Reality is such a buzzkill like that, so often. And yet at the same time, when things do work, we never really appreciate them. Look at GTA V for instance - to be more exact, the city, and how quickly it goes from being a stunning artistic achievement to simply the background for mediocre shooty-bangs.
Or the internet itself, where 'has democratised and liberated the entirety of human knowledge' is a bulletpoint located somewhere between "Free porn!" and long arguments over who would win in a fight, Optimus Prime or Arya Stark.
It's only really before we get our hands on things that they can reach their full potential; a thing to idolise and pour hope into, to imagine and to salivate over. In the case of virtual reality, I suspect it's largely helped by the fact that even in the 90s, when the first machines started appearing in arcades, it only ever felt like the tip of the iceberg.
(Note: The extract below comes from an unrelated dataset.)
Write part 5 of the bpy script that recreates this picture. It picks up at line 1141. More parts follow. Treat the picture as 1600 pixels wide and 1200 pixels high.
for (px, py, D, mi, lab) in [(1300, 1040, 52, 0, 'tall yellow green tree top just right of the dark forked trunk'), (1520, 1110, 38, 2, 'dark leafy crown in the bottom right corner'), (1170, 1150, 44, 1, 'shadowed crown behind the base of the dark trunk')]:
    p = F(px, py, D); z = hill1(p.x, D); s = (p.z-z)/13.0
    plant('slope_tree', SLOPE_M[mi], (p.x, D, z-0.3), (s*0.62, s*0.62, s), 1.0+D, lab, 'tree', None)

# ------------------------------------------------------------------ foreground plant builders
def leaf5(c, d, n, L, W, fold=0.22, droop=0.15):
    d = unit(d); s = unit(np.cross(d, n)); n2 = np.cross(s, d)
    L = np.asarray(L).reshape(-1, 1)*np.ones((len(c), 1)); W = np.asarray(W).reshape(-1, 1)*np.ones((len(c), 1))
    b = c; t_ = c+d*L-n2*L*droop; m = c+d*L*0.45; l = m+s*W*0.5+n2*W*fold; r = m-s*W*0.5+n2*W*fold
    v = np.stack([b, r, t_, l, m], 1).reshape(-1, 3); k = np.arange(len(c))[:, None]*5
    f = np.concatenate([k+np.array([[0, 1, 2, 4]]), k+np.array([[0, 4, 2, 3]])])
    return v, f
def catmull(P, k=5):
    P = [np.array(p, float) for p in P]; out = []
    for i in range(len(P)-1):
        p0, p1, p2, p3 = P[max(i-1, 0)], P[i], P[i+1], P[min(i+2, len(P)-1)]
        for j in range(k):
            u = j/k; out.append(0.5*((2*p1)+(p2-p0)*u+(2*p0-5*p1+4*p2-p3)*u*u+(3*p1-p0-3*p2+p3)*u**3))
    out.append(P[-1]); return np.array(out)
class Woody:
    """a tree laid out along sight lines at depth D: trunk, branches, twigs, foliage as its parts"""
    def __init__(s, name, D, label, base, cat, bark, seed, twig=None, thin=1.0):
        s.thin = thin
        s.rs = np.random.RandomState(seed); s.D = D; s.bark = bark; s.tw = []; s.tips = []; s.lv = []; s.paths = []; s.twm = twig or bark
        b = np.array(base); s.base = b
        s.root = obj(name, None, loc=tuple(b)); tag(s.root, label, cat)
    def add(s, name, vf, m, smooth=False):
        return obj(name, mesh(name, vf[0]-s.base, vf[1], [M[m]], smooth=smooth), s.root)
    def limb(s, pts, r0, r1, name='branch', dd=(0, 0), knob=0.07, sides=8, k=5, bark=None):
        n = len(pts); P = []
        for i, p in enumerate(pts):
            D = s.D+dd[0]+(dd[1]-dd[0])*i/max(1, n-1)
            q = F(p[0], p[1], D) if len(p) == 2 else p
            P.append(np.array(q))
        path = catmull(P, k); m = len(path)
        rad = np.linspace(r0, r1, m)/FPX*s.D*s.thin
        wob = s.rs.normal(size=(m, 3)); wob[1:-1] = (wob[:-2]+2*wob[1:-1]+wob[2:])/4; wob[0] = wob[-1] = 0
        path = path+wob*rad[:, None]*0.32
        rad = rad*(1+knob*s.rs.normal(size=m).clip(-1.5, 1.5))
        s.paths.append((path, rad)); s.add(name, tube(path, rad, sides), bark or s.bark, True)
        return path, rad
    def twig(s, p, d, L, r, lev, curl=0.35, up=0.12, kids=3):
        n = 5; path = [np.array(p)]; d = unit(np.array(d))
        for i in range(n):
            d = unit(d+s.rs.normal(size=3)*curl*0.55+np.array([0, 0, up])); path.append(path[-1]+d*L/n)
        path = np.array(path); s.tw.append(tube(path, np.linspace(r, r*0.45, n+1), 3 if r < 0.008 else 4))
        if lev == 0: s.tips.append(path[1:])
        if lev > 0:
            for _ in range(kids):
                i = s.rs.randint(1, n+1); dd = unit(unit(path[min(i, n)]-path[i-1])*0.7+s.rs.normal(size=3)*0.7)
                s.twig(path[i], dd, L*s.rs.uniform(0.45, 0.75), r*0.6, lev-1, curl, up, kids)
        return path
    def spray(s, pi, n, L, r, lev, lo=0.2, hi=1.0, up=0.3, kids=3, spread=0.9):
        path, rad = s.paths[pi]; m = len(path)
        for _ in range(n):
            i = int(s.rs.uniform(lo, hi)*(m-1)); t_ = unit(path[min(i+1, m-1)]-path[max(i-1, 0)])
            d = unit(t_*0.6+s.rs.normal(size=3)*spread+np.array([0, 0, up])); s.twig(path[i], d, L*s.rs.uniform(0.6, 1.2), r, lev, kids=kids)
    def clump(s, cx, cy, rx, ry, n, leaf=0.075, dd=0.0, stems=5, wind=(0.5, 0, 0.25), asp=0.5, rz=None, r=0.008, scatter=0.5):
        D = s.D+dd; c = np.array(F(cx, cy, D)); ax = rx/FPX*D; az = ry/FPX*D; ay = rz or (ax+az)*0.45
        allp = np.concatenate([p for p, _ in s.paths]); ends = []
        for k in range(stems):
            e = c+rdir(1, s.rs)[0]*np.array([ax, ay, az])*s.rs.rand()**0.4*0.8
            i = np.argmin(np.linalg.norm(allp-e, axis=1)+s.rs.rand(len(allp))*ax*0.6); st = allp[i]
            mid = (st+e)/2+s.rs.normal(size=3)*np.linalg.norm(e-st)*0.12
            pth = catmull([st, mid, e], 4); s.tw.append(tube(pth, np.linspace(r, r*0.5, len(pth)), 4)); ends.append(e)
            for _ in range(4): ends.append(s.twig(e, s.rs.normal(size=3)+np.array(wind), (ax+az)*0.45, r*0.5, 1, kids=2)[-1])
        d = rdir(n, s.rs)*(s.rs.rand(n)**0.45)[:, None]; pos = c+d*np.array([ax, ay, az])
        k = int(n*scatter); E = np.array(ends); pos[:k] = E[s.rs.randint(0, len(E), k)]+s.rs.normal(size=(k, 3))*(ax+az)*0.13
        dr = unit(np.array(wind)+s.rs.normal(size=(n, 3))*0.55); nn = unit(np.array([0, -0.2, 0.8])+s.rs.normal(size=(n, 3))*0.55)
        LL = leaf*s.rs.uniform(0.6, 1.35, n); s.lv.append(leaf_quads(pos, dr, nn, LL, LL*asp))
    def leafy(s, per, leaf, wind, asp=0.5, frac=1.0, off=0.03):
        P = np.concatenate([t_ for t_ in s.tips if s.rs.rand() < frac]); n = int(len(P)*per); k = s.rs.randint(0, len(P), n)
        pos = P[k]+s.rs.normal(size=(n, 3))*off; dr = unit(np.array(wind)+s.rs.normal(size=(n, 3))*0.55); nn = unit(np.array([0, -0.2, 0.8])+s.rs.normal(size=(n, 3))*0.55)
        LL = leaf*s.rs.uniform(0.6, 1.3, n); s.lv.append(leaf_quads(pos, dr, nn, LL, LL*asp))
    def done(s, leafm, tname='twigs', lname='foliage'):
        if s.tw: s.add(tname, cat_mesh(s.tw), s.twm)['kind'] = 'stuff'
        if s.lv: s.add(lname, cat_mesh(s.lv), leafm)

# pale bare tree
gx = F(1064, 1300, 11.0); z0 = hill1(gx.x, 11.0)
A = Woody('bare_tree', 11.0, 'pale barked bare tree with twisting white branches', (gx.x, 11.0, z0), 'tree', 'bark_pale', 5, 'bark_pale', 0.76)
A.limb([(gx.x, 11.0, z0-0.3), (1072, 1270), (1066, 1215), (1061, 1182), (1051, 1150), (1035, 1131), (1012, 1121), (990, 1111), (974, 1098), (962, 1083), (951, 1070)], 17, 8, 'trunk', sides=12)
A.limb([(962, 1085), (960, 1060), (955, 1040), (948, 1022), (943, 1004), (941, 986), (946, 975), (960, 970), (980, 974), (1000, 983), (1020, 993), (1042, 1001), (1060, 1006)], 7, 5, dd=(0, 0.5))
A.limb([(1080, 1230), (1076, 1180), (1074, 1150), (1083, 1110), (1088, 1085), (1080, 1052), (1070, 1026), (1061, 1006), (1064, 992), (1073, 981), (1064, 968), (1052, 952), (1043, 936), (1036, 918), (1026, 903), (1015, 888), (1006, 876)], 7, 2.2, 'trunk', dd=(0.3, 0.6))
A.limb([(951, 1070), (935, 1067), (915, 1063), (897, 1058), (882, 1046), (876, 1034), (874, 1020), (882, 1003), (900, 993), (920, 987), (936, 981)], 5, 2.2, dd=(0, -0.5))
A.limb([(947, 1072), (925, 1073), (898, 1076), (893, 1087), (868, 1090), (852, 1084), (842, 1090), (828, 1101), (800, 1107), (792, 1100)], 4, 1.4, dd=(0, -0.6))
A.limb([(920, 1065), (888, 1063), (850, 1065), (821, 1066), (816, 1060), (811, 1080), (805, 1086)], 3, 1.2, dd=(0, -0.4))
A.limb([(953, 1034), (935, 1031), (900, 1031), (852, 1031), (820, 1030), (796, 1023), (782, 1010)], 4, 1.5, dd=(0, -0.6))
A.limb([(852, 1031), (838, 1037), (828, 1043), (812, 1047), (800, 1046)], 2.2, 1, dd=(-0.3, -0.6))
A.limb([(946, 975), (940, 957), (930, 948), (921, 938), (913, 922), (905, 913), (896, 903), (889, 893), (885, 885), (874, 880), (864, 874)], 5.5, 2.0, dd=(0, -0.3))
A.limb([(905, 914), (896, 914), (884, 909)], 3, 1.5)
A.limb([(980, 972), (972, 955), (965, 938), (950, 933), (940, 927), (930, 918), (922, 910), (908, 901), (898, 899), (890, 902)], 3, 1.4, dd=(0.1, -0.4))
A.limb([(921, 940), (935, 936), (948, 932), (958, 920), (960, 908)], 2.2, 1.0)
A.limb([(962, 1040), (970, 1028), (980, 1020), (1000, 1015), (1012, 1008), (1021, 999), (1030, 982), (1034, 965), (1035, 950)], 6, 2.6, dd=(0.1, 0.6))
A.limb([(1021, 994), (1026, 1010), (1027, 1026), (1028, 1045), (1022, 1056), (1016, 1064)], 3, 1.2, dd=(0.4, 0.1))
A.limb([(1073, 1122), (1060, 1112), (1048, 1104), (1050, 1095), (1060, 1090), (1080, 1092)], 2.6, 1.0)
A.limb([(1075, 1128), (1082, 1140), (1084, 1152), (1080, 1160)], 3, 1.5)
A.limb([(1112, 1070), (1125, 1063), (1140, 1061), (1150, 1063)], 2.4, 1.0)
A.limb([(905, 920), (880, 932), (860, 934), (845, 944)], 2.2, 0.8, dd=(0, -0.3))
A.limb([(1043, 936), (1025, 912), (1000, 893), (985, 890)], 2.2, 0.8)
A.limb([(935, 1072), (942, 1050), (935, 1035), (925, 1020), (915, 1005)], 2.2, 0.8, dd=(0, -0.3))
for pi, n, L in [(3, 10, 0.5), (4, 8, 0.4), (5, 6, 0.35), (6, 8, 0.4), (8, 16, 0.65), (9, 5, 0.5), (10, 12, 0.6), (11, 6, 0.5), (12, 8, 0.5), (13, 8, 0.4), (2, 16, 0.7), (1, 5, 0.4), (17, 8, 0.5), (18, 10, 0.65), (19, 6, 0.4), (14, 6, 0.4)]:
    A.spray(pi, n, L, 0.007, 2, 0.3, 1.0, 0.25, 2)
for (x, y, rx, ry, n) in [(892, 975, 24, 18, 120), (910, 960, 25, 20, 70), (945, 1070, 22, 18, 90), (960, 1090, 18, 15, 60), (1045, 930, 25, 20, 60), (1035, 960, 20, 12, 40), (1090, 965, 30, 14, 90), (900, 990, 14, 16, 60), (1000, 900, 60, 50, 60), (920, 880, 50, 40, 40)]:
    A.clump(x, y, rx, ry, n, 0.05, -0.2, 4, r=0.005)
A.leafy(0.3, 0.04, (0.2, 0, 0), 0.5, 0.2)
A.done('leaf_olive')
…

Games like VTOL and Legend Quest weren't The Future, just an exciting glimpse of it that cost a few pound (or dollars) a go if you were lucky enough to stumble into them.
The dream was having that experience in the home, on real games like Doom (okay, technically, that came two years later, but sssh) and being immersed in our favourite games that weren't being run off a crappy Amiga. Sure, you could buy the equipment that would let you do that, but only in the sense that technically you can buy a tank on eBay - you can, but you're not going to.
Older and wiser
25 years later, we're older, wiser and more cynical, but still secretly still holding those childish excitements born of being given only tantalising glimpses of what could have been, never enough to get bored and dissatisfied.
With the possible exception of anyone unfortunate enough to remember CyberZone, the futuristic gameshow that introduced itself with cyberpunk flourishes only to set a third of its games in a crap 3D recreation of a boring English town. With duck-shooting mini-games. What were they thinking?
And yet despite having spent several hundred quid to get hold of it, my Oculus DK2 is still sitting idle most of the time, unless I want to impress people with a demo like Sightline or Shufflepuck Cantina or Radial-G. The future is exciting, the present… by its nature, it just is. The magic trick loses its power when you've seen it done before. A moment of revelation can only come once. The first bite of cake is always the sweetest.
At least by recognising that, we can enjoy the waiting game for what it is - technology unencumbered by reality, just like we secretly want. And when it's out, there's always going to be something else impossible to lust after, isn't there?